--- START OF Material for the task ---

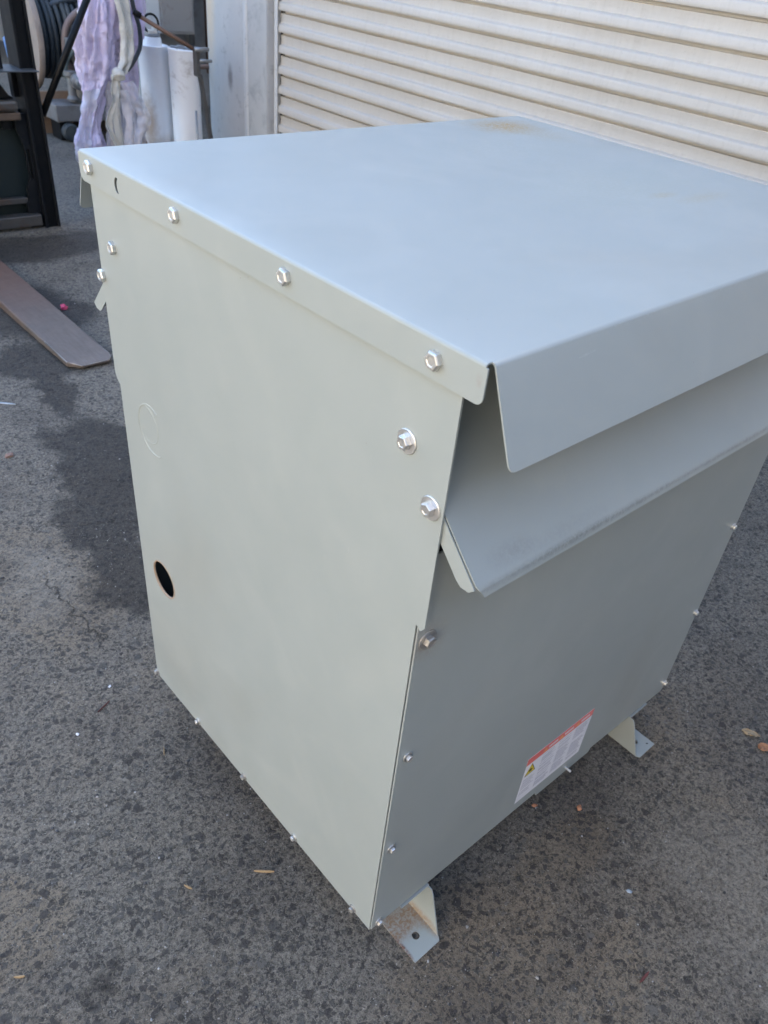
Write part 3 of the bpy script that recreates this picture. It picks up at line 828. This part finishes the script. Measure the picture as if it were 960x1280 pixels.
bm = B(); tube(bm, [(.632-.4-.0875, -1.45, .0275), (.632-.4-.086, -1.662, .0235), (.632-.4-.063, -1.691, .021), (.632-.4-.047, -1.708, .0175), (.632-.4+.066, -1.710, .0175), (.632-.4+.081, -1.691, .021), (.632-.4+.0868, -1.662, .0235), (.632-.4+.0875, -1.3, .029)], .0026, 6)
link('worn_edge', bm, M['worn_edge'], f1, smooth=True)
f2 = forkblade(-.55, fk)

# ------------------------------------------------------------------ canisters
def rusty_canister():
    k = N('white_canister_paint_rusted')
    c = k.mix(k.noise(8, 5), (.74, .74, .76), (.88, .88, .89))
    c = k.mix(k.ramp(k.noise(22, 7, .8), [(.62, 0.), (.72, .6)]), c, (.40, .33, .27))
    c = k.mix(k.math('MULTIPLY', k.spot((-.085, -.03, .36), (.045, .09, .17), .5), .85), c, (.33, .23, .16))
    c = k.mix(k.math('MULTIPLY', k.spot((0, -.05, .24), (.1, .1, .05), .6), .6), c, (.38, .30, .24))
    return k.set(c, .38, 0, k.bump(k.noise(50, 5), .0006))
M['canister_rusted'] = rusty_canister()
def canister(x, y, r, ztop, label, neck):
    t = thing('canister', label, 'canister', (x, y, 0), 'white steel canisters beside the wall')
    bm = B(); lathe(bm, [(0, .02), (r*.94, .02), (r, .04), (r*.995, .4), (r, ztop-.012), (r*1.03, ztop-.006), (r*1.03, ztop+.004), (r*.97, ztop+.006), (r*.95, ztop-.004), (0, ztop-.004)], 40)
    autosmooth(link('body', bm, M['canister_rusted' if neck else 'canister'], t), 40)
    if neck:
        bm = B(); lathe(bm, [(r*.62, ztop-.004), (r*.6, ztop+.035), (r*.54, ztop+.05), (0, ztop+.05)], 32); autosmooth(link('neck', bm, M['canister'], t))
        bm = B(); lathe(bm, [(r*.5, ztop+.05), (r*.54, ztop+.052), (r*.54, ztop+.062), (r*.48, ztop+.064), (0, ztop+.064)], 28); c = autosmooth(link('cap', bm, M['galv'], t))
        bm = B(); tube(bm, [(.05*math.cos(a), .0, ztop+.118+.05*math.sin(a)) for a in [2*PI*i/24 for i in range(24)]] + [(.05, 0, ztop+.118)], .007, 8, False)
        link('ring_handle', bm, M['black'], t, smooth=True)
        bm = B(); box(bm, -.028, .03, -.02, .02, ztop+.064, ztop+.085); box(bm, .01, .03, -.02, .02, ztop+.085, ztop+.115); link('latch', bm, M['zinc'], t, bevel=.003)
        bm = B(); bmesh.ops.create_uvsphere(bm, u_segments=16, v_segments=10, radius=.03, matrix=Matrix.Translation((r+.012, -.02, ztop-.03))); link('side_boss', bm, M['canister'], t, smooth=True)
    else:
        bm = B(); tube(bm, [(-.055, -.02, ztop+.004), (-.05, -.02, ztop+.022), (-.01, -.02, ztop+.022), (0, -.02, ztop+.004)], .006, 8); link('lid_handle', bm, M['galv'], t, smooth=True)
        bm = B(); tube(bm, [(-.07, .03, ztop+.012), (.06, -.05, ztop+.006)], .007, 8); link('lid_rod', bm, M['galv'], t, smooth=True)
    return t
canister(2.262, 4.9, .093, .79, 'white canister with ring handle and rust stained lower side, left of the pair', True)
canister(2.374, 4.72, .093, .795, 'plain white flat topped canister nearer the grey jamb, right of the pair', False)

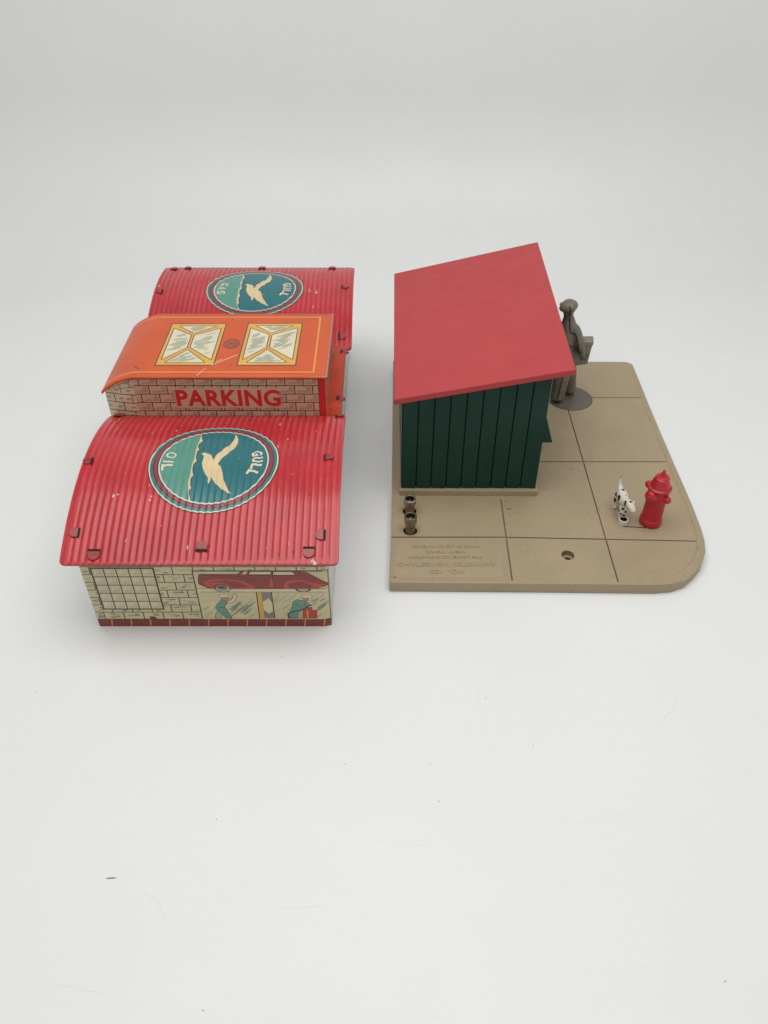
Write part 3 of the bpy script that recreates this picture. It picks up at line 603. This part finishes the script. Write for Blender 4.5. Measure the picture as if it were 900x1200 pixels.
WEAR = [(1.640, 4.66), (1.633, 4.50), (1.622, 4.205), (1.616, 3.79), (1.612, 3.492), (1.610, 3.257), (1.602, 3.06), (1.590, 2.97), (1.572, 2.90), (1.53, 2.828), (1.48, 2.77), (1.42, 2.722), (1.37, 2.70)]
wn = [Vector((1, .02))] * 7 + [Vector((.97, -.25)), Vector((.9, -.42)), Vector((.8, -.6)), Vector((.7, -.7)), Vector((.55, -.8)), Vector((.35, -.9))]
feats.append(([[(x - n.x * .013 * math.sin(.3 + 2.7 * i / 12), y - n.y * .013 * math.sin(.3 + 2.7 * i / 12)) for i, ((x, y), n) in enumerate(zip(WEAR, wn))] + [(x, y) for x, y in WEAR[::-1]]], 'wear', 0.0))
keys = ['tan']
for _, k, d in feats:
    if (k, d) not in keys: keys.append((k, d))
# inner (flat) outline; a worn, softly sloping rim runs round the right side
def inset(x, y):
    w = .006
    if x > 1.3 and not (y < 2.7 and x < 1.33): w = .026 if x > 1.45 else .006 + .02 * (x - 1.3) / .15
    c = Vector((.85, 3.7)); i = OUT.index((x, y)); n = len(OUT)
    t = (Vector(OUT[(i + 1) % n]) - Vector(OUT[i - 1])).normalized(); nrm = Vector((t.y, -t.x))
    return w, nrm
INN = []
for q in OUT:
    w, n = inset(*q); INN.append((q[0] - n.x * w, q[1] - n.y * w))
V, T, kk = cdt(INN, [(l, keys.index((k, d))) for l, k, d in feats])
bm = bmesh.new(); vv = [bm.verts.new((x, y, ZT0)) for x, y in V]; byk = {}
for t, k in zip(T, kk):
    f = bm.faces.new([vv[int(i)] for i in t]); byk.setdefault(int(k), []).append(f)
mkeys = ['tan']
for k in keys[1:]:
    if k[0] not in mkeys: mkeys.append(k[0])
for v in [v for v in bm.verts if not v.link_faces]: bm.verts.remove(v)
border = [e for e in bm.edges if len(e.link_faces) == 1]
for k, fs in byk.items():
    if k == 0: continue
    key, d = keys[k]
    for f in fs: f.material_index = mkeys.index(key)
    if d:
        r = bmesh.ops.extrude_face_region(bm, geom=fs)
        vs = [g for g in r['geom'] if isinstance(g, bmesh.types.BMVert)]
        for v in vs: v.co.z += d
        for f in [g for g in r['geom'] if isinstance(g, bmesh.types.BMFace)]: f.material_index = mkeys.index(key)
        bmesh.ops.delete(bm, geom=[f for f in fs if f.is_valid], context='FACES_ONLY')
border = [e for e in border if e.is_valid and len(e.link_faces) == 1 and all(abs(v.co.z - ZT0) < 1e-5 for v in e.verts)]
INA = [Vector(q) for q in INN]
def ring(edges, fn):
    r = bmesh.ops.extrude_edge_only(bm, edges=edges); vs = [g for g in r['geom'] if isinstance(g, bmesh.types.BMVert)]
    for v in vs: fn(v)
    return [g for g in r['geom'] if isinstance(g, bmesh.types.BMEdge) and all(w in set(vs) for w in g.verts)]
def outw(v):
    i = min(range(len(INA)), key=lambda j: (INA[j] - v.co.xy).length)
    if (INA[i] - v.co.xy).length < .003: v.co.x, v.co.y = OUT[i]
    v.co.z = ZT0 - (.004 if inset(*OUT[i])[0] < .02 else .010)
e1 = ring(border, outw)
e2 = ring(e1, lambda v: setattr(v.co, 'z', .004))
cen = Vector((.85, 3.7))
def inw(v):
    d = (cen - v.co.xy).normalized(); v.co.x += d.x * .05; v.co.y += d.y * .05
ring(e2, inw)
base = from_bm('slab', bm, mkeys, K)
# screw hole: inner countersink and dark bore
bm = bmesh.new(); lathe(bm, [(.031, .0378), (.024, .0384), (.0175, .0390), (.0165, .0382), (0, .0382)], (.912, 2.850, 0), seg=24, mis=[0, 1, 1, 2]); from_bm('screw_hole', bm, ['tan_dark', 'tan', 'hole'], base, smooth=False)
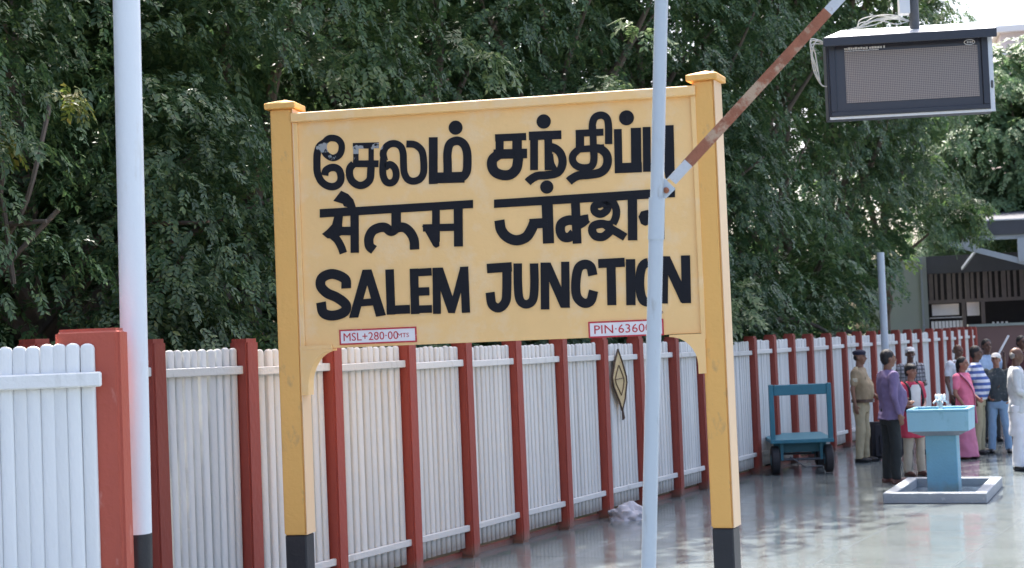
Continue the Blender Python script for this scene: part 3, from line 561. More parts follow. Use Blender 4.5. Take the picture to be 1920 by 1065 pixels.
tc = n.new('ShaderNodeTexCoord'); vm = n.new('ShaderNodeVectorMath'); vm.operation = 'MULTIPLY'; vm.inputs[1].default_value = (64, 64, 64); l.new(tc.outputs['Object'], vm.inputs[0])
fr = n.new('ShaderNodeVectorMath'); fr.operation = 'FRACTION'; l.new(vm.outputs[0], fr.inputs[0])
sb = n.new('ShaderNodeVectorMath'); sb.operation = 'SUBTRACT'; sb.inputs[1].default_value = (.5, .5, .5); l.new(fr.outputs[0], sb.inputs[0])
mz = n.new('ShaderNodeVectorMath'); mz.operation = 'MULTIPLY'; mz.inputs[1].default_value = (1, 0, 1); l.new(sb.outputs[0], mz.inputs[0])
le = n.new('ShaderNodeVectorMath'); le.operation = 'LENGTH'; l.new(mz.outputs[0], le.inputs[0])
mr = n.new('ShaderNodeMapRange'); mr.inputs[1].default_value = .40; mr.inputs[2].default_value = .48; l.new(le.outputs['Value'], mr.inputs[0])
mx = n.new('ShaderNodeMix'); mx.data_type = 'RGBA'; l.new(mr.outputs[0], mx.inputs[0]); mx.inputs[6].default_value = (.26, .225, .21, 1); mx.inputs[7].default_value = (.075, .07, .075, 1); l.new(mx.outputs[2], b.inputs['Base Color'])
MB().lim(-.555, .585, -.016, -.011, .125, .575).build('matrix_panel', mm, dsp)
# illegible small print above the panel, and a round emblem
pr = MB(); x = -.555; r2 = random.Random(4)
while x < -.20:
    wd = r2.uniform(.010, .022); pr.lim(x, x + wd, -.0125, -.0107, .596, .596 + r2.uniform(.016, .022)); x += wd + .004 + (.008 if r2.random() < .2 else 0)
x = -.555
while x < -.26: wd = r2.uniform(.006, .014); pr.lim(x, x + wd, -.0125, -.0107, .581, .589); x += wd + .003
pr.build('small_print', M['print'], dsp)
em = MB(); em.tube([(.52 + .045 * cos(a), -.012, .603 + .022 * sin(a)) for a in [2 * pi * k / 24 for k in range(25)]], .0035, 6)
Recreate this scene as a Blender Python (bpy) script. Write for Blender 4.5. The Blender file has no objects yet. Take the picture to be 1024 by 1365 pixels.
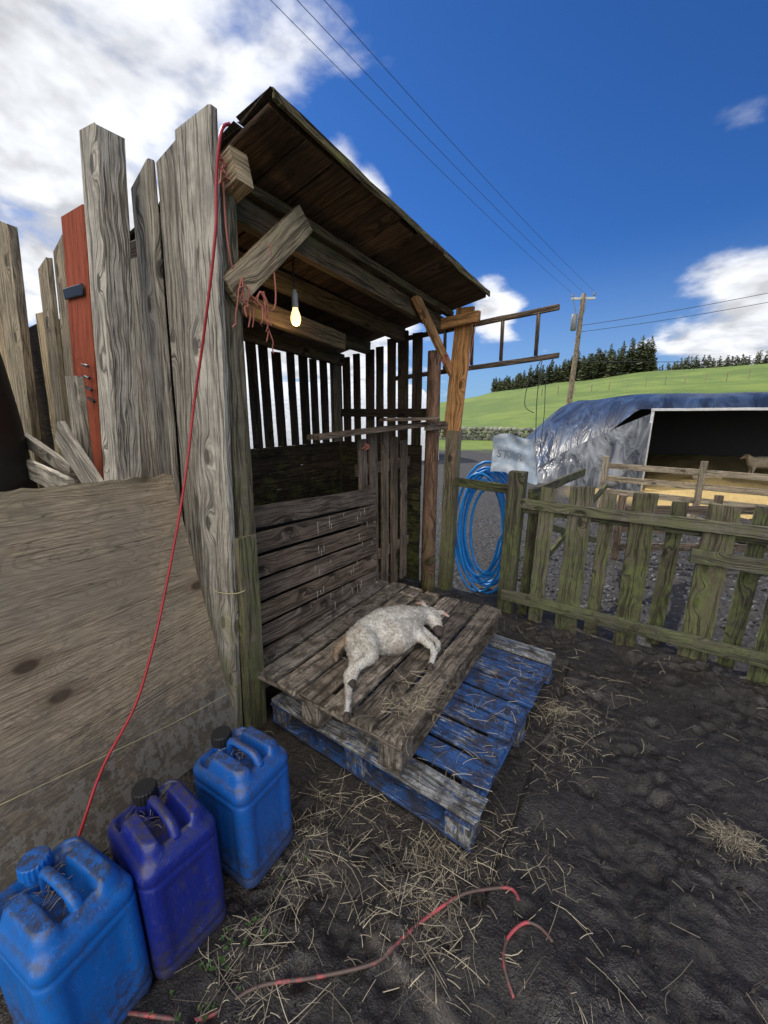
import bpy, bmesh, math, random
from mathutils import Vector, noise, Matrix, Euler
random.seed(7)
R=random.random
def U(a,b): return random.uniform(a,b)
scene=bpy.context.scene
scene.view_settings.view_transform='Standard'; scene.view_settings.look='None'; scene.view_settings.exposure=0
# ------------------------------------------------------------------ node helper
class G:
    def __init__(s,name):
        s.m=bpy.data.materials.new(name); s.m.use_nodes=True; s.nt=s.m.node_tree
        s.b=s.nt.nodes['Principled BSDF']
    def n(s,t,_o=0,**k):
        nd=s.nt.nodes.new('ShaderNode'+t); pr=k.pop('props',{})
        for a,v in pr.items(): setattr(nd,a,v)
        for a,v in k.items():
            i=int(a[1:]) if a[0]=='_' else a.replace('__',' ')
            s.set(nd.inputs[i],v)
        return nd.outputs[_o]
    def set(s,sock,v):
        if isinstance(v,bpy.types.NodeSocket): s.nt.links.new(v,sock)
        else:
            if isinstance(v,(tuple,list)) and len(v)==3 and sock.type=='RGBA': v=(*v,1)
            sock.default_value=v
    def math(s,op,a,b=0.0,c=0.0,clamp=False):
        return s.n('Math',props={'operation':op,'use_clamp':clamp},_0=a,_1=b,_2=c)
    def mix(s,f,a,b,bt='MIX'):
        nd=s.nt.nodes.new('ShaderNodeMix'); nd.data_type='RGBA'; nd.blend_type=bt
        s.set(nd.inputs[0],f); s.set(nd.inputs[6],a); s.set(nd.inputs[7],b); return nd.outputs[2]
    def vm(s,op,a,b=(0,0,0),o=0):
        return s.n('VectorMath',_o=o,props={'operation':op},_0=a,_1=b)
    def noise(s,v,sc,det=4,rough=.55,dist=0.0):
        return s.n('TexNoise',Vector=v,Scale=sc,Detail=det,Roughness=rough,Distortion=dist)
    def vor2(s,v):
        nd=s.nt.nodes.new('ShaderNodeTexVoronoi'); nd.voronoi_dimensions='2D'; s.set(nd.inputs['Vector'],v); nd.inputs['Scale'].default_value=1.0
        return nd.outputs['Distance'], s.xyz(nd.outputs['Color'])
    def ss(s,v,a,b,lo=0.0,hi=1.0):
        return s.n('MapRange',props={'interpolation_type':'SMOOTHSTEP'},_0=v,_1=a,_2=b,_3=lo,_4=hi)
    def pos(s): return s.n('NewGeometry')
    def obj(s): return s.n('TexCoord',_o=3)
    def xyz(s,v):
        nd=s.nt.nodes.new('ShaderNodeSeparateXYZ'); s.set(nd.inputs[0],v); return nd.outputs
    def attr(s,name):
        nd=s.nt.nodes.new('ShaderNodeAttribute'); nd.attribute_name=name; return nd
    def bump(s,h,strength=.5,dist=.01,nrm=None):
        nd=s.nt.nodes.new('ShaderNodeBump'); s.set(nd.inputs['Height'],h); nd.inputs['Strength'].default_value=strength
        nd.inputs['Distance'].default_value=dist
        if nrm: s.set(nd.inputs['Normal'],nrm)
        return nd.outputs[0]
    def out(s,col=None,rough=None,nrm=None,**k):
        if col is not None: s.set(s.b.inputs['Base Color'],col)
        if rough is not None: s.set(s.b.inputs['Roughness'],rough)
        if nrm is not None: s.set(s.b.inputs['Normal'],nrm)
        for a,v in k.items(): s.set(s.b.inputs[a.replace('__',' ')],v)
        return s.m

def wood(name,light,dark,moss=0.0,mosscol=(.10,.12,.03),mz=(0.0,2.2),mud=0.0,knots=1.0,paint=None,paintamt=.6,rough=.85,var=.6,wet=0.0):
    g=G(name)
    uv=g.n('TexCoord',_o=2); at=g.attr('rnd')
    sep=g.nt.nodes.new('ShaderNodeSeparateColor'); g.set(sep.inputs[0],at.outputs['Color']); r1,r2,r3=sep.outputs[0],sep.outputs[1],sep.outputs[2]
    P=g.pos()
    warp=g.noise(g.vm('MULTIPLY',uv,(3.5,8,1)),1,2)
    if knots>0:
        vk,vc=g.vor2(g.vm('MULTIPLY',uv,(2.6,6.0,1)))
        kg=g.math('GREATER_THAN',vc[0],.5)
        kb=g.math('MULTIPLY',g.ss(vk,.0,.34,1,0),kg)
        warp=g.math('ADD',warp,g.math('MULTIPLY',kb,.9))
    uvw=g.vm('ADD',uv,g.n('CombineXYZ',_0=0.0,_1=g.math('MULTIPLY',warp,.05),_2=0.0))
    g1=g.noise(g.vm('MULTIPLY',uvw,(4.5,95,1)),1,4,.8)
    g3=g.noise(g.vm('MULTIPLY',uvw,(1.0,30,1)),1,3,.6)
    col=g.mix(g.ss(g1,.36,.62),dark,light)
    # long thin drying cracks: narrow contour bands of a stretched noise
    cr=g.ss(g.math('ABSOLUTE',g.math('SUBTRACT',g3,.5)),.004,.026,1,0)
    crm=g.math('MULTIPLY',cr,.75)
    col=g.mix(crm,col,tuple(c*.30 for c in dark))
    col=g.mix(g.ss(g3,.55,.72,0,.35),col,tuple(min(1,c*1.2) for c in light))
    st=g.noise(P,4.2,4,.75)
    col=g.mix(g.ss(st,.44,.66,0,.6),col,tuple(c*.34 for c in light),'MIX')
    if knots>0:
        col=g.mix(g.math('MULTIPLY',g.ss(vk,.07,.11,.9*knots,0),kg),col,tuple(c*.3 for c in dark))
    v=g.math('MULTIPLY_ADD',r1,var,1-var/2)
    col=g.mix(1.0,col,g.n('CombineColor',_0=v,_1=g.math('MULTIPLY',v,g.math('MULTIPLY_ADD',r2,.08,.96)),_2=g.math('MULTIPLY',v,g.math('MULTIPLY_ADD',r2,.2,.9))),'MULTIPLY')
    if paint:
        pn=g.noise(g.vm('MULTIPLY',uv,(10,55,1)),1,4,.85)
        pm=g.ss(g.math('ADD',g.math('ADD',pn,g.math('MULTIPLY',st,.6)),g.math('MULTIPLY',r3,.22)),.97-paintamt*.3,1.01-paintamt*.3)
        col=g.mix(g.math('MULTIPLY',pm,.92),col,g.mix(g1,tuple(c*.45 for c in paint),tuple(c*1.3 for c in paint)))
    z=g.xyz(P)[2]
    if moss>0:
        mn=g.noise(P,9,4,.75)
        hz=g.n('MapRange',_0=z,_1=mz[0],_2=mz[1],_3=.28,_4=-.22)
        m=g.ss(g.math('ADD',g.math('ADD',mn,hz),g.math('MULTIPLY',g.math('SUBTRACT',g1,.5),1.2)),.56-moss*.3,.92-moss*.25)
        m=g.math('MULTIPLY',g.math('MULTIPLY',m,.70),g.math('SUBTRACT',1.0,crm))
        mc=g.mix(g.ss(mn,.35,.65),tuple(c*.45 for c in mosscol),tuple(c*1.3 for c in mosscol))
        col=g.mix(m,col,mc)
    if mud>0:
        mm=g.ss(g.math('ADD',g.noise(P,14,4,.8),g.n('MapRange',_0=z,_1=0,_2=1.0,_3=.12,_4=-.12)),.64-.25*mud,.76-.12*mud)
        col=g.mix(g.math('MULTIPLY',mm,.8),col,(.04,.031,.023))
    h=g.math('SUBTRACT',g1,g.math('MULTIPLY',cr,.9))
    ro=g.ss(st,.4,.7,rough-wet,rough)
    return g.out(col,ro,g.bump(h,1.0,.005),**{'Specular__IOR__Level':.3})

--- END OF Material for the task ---

Problem:
Both the first line of the records above and the line containing "f2 = forkblade(-.55, fk)" belong in the copy; please return them and every line between, exactly, minus the pictures.

Full solution:
Write part 3 of the bpy script that recreates this picture. It picks up at line 828. This part finishes the script. Measure the picture as if it were 960x1280 pixels.
bm = B(); tube(bm, [(.632-.4-.0875, -1.45, .0275), (.632-.4-.086, -1.662, .0235), (.632-.4-.063, -1.691, .021), (.632-.4-.047, -1.708, .0175), (.632-.4+.066, -1.710, .0175), (.632-.4+.081, -1.691, .021), (.632-.4+.0868, -1.662, .0235), (.632-.4+.0875, -1.3, .029)], .0026, 6)
link('worn_edge', bm, M['worn_edge'], f1, smooth=True)
f2 = forkblade(-.55, fk)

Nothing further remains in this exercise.